● SOURCE MATERIAL:
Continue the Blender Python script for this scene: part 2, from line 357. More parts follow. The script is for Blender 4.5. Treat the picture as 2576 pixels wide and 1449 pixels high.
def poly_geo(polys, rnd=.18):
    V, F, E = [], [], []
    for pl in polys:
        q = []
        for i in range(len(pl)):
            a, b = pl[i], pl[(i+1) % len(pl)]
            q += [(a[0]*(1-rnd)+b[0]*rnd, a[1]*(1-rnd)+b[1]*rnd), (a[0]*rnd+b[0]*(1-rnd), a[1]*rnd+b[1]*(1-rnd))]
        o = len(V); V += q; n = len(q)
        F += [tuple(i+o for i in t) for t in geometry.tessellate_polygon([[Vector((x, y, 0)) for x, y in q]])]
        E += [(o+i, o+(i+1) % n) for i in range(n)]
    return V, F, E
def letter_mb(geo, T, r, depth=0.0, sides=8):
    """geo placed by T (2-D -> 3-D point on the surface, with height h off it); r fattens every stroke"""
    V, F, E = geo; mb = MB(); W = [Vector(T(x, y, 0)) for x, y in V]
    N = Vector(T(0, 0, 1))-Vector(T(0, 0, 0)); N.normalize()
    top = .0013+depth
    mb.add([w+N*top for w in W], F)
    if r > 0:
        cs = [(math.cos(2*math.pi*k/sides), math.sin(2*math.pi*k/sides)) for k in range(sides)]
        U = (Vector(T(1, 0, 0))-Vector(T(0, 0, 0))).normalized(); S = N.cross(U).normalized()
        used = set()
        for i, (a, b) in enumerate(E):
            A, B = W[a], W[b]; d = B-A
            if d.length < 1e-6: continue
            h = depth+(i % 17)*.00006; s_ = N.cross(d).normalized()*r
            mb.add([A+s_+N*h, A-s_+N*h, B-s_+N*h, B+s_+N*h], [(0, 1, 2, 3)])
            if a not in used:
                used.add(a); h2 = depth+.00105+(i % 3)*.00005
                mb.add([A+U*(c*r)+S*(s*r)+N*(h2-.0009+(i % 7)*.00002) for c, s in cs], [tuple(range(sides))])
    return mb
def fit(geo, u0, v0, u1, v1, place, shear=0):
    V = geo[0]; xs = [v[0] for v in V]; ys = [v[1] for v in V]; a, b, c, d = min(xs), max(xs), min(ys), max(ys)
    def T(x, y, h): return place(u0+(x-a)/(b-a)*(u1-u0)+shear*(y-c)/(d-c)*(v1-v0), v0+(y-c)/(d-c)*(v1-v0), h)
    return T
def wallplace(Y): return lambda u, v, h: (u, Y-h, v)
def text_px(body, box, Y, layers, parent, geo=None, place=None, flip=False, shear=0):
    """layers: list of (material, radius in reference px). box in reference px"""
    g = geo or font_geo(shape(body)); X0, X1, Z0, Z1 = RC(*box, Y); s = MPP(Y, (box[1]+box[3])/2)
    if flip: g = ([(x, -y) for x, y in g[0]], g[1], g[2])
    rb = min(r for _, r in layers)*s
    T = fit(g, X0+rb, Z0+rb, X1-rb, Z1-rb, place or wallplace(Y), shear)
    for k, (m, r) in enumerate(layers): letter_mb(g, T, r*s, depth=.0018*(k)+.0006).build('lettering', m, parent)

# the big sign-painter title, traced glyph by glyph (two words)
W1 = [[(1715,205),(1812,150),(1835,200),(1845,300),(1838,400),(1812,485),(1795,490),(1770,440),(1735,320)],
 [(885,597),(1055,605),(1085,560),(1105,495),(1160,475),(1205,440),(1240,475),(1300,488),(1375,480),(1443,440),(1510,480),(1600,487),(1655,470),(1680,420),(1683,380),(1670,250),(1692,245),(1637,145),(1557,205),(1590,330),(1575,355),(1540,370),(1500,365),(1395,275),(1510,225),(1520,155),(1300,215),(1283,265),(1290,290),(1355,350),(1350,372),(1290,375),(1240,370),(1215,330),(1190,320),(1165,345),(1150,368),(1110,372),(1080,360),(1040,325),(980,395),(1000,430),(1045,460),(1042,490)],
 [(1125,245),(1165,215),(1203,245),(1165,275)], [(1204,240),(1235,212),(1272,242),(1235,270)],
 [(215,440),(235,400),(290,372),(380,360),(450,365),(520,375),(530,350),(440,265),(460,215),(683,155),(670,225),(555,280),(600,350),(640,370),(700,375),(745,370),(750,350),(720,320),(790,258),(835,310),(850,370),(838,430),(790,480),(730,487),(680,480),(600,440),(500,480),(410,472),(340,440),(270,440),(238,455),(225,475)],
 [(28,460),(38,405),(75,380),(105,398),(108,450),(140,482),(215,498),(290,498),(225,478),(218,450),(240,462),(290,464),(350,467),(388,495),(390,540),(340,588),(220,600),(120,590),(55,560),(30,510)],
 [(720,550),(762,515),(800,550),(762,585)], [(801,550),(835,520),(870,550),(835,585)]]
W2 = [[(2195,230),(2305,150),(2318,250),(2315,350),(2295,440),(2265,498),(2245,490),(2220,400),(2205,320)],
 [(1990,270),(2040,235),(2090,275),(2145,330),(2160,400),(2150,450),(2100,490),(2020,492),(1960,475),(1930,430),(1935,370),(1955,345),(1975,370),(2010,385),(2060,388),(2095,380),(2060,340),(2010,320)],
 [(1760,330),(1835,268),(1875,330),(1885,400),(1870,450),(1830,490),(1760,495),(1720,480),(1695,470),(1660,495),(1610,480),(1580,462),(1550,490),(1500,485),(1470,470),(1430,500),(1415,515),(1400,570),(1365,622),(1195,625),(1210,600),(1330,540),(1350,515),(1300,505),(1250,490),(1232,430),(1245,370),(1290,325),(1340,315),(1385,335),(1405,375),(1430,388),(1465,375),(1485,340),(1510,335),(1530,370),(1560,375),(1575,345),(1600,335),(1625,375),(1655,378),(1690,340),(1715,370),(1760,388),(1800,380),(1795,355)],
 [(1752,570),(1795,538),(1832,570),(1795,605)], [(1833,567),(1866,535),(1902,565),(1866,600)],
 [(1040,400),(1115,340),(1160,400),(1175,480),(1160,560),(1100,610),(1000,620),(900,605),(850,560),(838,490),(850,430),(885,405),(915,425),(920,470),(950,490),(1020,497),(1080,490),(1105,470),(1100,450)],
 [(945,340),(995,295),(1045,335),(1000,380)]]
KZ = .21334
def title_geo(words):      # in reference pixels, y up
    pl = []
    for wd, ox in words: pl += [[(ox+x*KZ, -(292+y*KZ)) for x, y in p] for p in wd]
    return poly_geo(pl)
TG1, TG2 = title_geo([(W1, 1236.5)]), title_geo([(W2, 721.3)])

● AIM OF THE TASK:
From the listing above, extract every line exactly as it stands.

● SOLUTION TO THIS TASK:
Continue the Blender Python script for this scene: part 2, from line 357. More parts follow. The script is for Blender 4.5. Treat the picture as 2576 pixels wide and 1449 pixels high.
def poly_geo(polys, rnd=.18):
    V, F, E = [], [], []
    for pl in polys:
        q = []
        for i in range(len(pl)):
            a, b = pl[i], pl[(i+1) % len(pl)]
            q += [(a[0]*(1-rnd)+b[0]*rnd, a[1]*(1-rnd)+b[1]*rnd), (a[0]*rnd+b[0]*(1-rnd), a[1]*rnd+b[1]*(1-rnd))]
        o = len(V); V += q; n = len(q)
        F += [tuple(i+o for i in t) for t in geometry.tessellate_polygon([[Vector((x, y, 0)) for x, y in q]])]
        E += [(o+i, o+(i+1) % n) for i in range(n)]
    return V, F, E
def letter_mb(geo, T, r, depth=0.0, sides=8):
    """geo placed by T (2-D -> 3-D point on the surface, with height h off it); r fattens every stroke"""
    V, F, E = geo; mb = MB(); W = [Vector(T(x, y, 0)) for x, y in V]
    N = Vector(T(0, 0, 1))-Vector(T(0, 0, 0)); N.normalize()
    top = .0013+depth
    mb.add([w+N*top for w in W], F)
    if r > 0:
        cs = [(math.cos(2*math.pi*k/sides), math.sin(2*math.pi*k/sides)) for k in range(sides)]
        U = (Vector(T(1, 0, 0))-Vector(T(0, 0, 0))).normalized(); S = N.cross(U).normalized()
        used = set()
        for i, (a, b) in enumerate(E):
            A, B = W[a], W[b]; d = B-A
            if d.length < 1e-6: continue
            h = depth+(i % 17)*.00006; s_ = N.cross(d).normalized()*r
            mb.add([A+s_+N*h, A-s_+N*h, B-s_+N*h, B+s_+N*h], [(0, 1, 2, 3)])
            if a not in used:
                used.add(a); h2 = depth+.00105+(i % 3)*.00005
                mb.add([A+U*(c*r)+S*(s*r)+N*(h2-.0009+(i % 7)*.00002) for c, s in cs], [tuple(range(sides))])
    return mb
def fit(geo, u0, v0, u1, v1, place, shear=0):
    V = geo[0]; xs = [v[0] for v in V]; ys = [v[1] for v in V]; a, b, c, d = min(xs), max(xs), min(ys), max(ys)
    def T(x, y, h): return place(u0+(x-a)/(b-a)*(u1-u0)+shear*(y-c)/(d-c)*(v1-v0), v0+(y-c)/(d-c)*(v1-v0), h)
    return T
def wallplace(Y): return lambda u, v, h: (u, Y-h, v)
def text_px(body, box, Y, layers, parent, geo=None, place=None, flip=False, shear=0):
    """layers: list of (material, radius in reference px). box in reference px"""
    g = geo or font_geo(shape(body)); X0, X1, Z0, Z1 = RC(*box, Y); s = MPP(Y, (box[1]+box[3])/2)
    if flip: g = ([(x, -y) for x, y in g[0]], g[1], g[2])
    rb = min(r for _, r in layers)*s
    T = fit(g, X0+rb, Z0+rb, X1-rb, Z1-rb, place or wallplace(Y), shear)
    for k, (m, r) in enumerate(layers): letter_mb(g, T, r*s, depth=.0018*(k)+.0006).build('lettering', m, parent)

# the big sign-painter title, traced glyph by glyph (two words)
W1 = [[(1715,205),(1812,150),(1835,200),(1845,300),(1838,400),(1812,485),(1795,490),(1770,440),(1735,320)],
 [(885,597),(1055,605),(1085,560),(1105,495),(1160,475),(1205,440),(1240,475),(1300,488),(1375,480),(1443,440),(1510,480),(1600,487),(1655,470),(1680,420),(1683,380),(1670,250),(1692,245),(1637,145),(1557,205),(1590,330),(1575,355),(1540,370),(1500,365),(1395,275),(1510,225),(1520,155),(1300,215),(1283,265),(1290,290),(1355,350),(1350,372),(1290,375),(1240,370),(1215,330),(1190,320),(1165,345),(1150,368),(1110,372),(1080,360),(1040,325),(980,395),(1000,430),(1045,460),(1042,490)],
 [(1125,245),(1165,215),(1203,245),(1165,275)], [(1204,240),(1235,212),(1272,242),(1235,270)],
 [(215,440),(235,400),(290,372),(380,360),(450,365),(520,375),(530,350),(440,265),(460,215),(683,155),(670,225),(555,280),(600,350),(640,370),(700,375),(745,370),(750,350),(720,320),(790,258),(835,310),(850,370),(838,430),(790,480),(730,487),(680,480),(600,440),(500,480),(410,472),(340,440),(270,440),(238,455),(225,475)],
 [(28,460),(38,405),(75,380),(105,398),(108,450),(140,482),(215,498),(290,498),(225,478),(218,450),(240,462),(290,464),(350,467),(388,495),(390,540),(340,588),(220,600),(120,590),(55,560),(30,510)],
 [(720,550),(762,515),(800,550),(762,585)], [(801,550),(835,520),(870,550),(835,585)]]
W2 = [[(2195,230),(2305,150),(2318,250),(2315,350),(2295,440),(2265,498),(2245,490),(2220,400),(2205,320)],
 [(1990,270),(2040,235),(2090,275),(2145,330),(2160,400),(2150,450),(2100,490),(2020,492),(1960,475),(1930,430),(1935,370),(1955,345),(1975,370),(2010,385),(2060,388),(2095,380),(2060,340),(2010,320)],
 [(1760,330),(1835,268),(1875,330),(1885,400),(1870,450),(1830,490),(1760,495),(1720,480),(1695,470),(1660,495),(1610,480),(1580,462),(1550,490),(1500,485),(1470,470),(1430,500),(1415,515),(1400,570),(1365,622),(1195,625),(1210,600),(1330,540),(1350,515),(1300,505),(1250,490),(1232,430),(1245,370),(1290,325),(1340,315),(1385,335),(1405,375),(1430,388),(1465,375),(1485,340),(1510,335),(1530,370),(1560,375),(1575,345),(1600,335),(1625,375),(1655,378),(1690,340),(1715,370),(1760,388),(1800,380),(1795,355)],
 [(1752,570),(1795,538),(1832,570),(1795,605)], [(1833,567),(1866,535),(1902,565),(1866,600)],
 [(1040,400),(1115,340),(1160,400),(1175,480),(1160,560),(1100,610),(1000,620),(900,605),(850,560),(838,490),(850,430),(885,405),(915,425),(920,470),(950,490),(1020,497),(1080,490),(1105,470),(1100,450)],
 [(945,340),(995,295),(1045,335),(1000,380)]]
KZ = .21334
def title_geo(words):      # in reference pixels, y up
    pl = []
    for wd, ox in words: pl += [[(ox+x*KZ, -(292+y*KZ)) for x, y in p] for p in wd]
    return poly_geo(pl)
TG1, TG2 = title_geo([(W1, 1236.5)]), title_geo([(W2, 721.3)])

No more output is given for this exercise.